Xstrata launches £8bn Falconbridge bid

The Anglo-Swiss miner Xstrata has mounted a hostile bid for the Canadian nickel miner Falconbridge, offering C$16.1bn (£8bn) in cash for the 80 per cent of the company it does not already own. The deal would create the world's fifth-largest mining company and bolster Xstrata's metal portfolio.

Xstrata's bid was widely anticipated by the financial markets. Falconbridge has agreed to a merger with the Canadian miner Inco but Xstrata's hostile bid of C$52.50 a share values Falconbridge at C$20bn, which trumps Inco's agreed bid for its local rival.

Earlier this week, Inco raised its bid for Falconbridge to C$19.6bn and also upped the break fee if the deal does not proceed to C$450m.

Xstrata paid Brookfield Asset Management C$28 a share for a 20 per cent stake in Falconbridge in 2005. Xstrata agreed that if it bought out the rest of the company at a higher price, it would pay Brookfield the difference. That agreement lapsed earlier this week, paving the way for a bid.

Xstrata has grown rapidly since Mick Davis took over as chief executive four years ago. Mr Davis, 46, has turned the company from a Swiss mid-cap stock into a global mining giant that competes against the likes of Rio Tinto, BHP Billiton and Anglo American. After losing out on the Australian company WMC last year, Xstrata has been waiting to pounce on Falconbridge. Xstrata has little to lose - if it is outbid, it will make a larger profit on its stake.

The deal exposes Xstrata to nickel production as the Anglo-Swiss company predominantly mines copper and coal. Xstrata said the merger would be substantially earnings enhancing and cash flow accretive in the first year after acquisition.

Xstrata is also placing up to 62 million shares to pay back debt it raised to fund its purchase of the Falconbridge stake and a coal operation in Colombia.

Xstrata could still face competition from Inco, which received a hostile bid of C$17.8bn from the Vancouver-based Teck Cominco last week. Teck's bid stipulates that Inco drop its takeover offer for Falconbridge. Subsequently, Inco raised its bid for Falconbridge.

Falconbridge supports Inco's offer, describing it as the "right deal with the right company". However, the merger has already been delayed three times as Inco has struggled to gain regulatory approval for a merger that would create the largest nickel producer in the world.

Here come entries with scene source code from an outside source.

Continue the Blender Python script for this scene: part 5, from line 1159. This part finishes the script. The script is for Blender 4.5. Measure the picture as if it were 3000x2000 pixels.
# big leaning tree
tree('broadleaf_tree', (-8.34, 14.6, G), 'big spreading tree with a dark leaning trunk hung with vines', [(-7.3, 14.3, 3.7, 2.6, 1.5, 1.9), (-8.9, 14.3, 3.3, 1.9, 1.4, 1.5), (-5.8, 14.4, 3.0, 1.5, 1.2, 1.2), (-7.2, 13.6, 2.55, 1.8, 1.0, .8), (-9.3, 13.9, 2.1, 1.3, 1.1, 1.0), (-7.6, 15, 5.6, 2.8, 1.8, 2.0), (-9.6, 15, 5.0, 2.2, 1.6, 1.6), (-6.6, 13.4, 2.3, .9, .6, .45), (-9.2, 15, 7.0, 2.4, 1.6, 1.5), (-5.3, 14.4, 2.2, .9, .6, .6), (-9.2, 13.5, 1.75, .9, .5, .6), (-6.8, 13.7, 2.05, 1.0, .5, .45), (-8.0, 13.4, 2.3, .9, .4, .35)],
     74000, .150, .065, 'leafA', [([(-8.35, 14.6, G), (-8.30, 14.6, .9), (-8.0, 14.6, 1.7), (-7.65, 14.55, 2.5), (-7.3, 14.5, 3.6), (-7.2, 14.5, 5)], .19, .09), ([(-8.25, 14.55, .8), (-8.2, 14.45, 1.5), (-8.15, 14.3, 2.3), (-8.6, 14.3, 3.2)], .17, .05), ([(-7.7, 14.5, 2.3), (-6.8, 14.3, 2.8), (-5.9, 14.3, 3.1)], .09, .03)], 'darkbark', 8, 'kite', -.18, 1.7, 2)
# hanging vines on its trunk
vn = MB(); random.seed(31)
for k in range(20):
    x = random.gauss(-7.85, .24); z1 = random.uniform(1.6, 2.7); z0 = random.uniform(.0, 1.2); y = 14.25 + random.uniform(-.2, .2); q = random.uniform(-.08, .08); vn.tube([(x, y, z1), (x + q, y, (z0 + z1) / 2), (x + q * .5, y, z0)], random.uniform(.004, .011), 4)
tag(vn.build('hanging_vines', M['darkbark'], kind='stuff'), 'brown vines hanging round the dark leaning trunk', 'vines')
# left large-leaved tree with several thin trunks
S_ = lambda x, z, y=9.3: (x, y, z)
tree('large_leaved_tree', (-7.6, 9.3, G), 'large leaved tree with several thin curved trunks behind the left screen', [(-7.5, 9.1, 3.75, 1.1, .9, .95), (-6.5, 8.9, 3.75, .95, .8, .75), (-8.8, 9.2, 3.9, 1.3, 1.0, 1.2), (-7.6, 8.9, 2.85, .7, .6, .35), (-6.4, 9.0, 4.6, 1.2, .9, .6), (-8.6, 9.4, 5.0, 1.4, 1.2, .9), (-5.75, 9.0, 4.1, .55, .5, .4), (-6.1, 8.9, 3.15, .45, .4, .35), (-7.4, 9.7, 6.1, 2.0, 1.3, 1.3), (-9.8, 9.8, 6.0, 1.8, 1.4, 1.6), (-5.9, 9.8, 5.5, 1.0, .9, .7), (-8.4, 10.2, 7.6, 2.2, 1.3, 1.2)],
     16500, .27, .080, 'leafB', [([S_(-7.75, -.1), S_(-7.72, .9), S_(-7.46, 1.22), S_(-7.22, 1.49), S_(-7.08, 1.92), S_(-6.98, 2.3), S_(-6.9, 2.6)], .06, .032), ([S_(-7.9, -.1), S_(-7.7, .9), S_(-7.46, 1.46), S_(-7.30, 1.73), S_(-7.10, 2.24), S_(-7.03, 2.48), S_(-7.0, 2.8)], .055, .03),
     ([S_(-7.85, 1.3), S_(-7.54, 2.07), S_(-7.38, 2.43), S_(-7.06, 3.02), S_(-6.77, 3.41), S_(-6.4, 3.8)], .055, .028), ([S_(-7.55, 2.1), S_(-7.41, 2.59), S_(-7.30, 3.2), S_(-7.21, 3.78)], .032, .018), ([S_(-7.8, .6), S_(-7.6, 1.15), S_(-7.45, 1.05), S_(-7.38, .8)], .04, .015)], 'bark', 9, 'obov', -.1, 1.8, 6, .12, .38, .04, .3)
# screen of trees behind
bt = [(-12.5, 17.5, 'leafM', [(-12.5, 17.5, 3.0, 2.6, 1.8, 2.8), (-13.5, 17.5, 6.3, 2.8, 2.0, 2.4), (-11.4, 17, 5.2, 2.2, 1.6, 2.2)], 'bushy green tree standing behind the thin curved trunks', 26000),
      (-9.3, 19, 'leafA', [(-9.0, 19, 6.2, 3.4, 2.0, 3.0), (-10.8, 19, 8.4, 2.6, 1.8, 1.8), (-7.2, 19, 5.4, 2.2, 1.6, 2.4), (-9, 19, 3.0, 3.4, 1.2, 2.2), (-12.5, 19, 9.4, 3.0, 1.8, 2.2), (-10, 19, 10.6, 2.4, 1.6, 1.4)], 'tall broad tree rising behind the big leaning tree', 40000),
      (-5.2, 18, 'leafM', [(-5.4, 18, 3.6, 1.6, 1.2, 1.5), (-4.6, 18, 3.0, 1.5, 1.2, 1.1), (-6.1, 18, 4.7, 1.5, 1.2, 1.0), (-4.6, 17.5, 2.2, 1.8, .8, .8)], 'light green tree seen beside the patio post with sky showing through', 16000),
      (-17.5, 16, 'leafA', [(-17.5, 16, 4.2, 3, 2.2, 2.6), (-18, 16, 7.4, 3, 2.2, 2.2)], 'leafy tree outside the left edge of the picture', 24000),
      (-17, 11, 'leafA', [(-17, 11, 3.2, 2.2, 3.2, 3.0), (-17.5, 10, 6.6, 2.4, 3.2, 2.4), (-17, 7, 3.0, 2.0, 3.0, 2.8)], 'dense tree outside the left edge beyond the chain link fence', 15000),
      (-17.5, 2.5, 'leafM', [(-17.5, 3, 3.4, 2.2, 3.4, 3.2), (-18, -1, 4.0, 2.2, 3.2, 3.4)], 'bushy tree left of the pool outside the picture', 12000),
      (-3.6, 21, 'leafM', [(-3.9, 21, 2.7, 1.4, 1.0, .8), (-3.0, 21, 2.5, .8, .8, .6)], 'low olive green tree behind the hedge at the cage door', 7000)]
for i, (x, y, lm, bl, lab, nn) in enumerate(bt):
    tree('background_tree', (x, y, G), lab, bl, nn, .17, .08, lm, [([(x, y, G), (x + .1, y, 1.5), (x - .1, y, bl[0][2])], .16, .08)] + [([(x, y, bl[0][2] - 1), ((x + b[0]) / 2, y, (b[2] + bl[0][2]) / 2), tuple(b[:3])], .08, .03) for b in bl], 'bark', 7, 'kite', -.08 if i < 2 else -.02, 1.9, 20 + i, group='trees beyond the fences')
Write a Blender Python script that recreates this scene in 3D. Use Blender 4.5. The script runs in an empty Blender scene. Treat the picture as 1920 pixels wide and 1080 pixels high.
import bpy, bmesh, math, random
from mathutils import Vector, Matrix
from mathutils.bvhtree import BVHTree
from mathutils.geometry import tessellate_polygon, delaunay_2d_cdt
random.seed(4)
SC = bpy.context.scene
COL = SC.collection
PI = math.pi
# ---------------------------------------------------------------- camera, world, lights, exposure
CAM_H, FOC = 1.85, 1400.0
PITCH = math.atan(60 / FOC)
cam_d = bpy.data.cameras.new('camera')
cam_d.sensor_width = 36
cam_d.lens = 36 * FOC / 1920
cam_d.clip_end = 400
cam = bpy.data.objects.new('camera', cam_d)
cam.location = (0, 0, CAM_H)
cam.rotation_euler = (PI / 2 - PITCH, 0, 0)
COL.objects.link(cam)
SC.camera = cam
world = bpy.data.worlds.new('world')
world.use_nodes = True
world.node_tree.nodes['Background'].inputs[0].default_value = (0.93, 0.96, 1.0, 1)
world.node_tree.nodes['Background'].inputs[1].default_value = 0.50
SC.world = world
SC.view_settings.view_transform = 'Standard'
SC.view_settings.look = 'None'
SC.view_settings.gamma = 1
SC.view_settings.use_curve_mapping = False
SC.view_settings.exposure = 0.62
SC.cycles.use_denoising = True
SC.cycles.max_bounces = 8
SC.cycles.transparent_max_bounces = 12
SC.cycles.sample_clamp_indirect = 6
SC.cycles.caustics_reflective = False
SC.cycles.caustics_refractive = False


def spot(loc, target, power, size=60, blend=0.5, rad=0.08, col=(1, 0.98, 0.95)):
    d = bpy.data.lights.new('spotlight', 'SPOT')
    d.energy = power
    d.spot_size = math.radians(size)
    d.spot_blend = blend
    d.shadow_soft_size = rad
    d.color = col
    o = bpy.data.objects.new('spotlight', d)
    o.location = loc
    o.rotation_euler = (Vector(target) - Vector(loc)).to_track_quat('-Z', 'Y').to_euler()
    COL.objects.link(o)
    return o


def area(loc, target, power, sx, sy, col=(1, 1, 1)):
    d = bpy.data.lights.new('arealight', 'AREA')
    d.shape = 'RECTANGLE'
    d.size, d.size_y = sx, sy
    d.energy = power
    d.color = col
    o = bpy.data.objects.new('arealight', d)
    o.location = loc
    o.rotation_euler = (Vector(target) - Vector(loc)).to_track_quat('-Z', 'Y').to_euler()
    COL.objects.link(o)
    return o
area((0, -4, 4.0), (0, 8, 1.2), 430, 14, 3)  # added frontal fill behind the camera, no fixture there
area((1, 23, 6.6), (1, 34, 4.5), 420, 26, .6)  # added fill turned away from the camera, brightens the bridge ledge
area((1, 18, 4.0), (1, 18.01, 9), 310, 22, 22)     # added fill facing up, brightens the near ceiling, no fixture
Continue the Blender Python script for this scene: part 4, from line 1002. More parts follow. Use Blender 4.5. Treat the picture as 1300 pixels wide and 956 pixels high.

Inco may also struggle to match Xstrata's higher price. John Meyer, an analyst at Numis Securities, said: "We believe that Inco will be unable to counter the bid." He added that it would also be difficult for another party to enter the bidding war given Xstrata's large stake. Xstrata can also justify a higher bid as it can reduce the effective tax rate on Falconbridge's cash flows because it is based in Switzerland, Mr Meyer said.